There were several times, reading through the responses in Atheos, where I swear that I had read exactly the same text, possibly with a very slightly different wording, in several of Peter Kreeft’s Socrates dialogues. It’s clear that the same basic frustrations plague the writers of Atheos and the Catholic apologetics set alike. The irritation of the ad hominem attack. The feeling that debates are constantly being derailed by interlocutors who refuse to follow the clear, logical track of the argument.
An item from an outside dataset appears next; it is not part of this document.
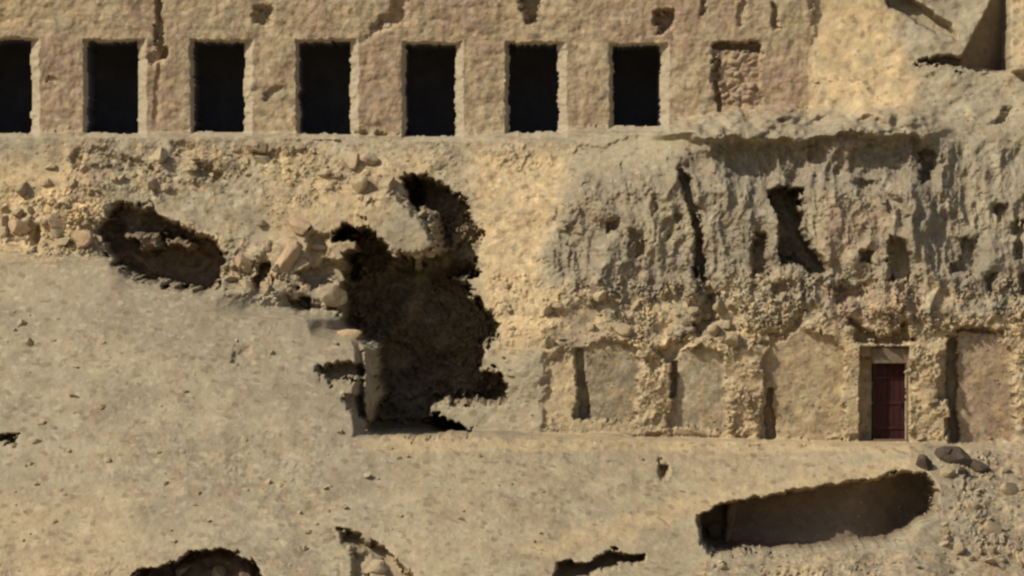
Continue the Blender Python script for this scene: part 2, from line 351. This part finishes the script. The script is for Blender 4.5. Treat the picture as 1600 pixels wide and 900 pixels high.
def rock(m, n, l, p):
    g = n.new('ShaderNodeNewGeometry'); pos = g.outputs['Position']
    a = n.new('ShaderNodeAttribute'); a.attribute_name = 'soil_shade'
    s = n.new('ShaderNodeSeparateColor'); l.new(a.outputs['Color'], s.inputs[0])
    base = ramp(n, l, noise(n, l, pos, .55, 5, .65).outputs[0], [(.3, (.26,.205,.135)), (.5, TAN), (.68, (.415,.342,.232))])
    c = mixc(n, l, s.outputs[0], base, (.56,.41,.222))                      # yellow sand, also the painted sunlit crest strip
    c = mixc(n, l, s.outputs[1], c, (.345,.245,.160))                        # pink rock
    c = mixc(n, l, s.outputs[2], c, (.250,.210,.148))                        # weathered grey-green rock; on the cliff also painted shade, most under its lip
    ru = n.new('ShaderNodeAttribute'); ru.attribute_name = 'rubble'; ru = ru.outputs['Fac']
    f1 = ramp(n, l, noise(n, l, pos, 3.2, 4, .7).outputs[0], [(.3, .52), (.42, .85), (.55, 1.05), (.72, 1.5)])
    c = mixc(n, l, ru, c, mixc(n, l, 1.0, c, f1, 'MULTIPLY'))
    n5 = noise(n, l, pos, 1.6, 5, .7)
    c = mixc(n, l, 1.0, c, ramp(n, l, n5.outputs[0], [(.32, .86), (.5, 1.0), (.68, 1.1)]), 'MULTIPLY')
    n6 = noise(n, l, pos, 2.3, 4, .65)
    c = mixc(n, l, ru, c, mixc(n, l, ramp(n, l, n6.outputs[0], [(.53, 0.0), (.62, .75)]), c, (.53,.38,.20)))
    n2 = noise(n, l, pos, 1.7, 3, .6)
    c = mixc(n, l, ramp(n, l, n2.outputs[0], [(.52, 0.0), (.64, .38)]), c, (.30,.215,.135))
    n4 = noise(n, l, pos, 1.1, 3, .6)
    c = mixc(n, l, ramp(n, l, n4.outputs[0], [(.54, 0.0), (.66, .35)]), c, (.29,.275,.165))
    v = n.new('ShaderNodeTexVoronoi'); v.inputs['Scale'].default_value = 5.5; l.new(mixc(n, l, .12, pos, noise(n, l, pos, 3, 3).outputs['Color'], 'ADD'), v.inputs['Vector'])
    sp = n.new('ShaderNodeSeparateColor'); l.new(v.outputs['Color'], sp.inputs[0])
    c = mixc(n, l, ramp(n, l, sp.outputs[0], [(.84, 0.0), (.95, .35)]), c, (.52,.44,.30))
    c = mixc(n, l, ramp(n, l, sp.outputs[1], [(.90, 0.0), (.93, .5)]), c, (.19,.14,.085))
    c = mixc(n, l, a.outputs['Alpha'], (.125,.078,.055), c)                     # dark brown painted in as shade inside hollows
    l.new(c, p.inputs['Base Color']); p.inputs['Roughness'].default_value = .95
    p.inputs['Specular IOR Level'].default_value = .15
    b = n.new('ShaderNodeBump'); b.inputs['Strength'].default_value = .8; b.inputs['Distance'].default_value = .05
    l.new(noise(n, l, pos, 7, 6, .7).outputs[0], b.inputs['Height']); l.new(b.outputs[0], p.inputs['Normal'])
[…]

The desire to be able to manage and curate discourse in such a way that you would actually, in real life, get to deploy those devastating syllogisms that worked so well on the imaginary interlocutor that you were arguing with in bed last night.

Playing it has awakened in me a kind of nostalgic hankering for that kind of discourse. I mean, it is a tremendously fun kind of language game. There’s a sort of charm to the rules of engagement, the slightly condescending style of questioning which tries so so so hard not to be condescending, the buoyant certainty of one’s own position that quietly underwrites the self-conscious determination to follow the argument wherever it should lead. I almost want to jump in a combox and offer myself as a sparring partner for the bright young atheists who are being trained by this app.

I might feel young again. Less weighed down by doubts and uncertainties. Less hemmed in by the limitations of my subjective epistemological horizons. Less tired of stretching my mind out to grasp at truths more distant and inaccessible than the stars. Less fearful, less trembling, less humbled. Less, in short, like that old, old man who once told his accusers:

“I am called wise, for my hearers always imagine that I myself possess wisdom which I find wanting in others: but the truth is, O men of Athens, that God only is wise; and in this oracle he means to say that the wisdom of men is little or nothing… as if he said, He, O men, is the wisest, who like Socrates, knows that his wisdom is in truth worth nothing.”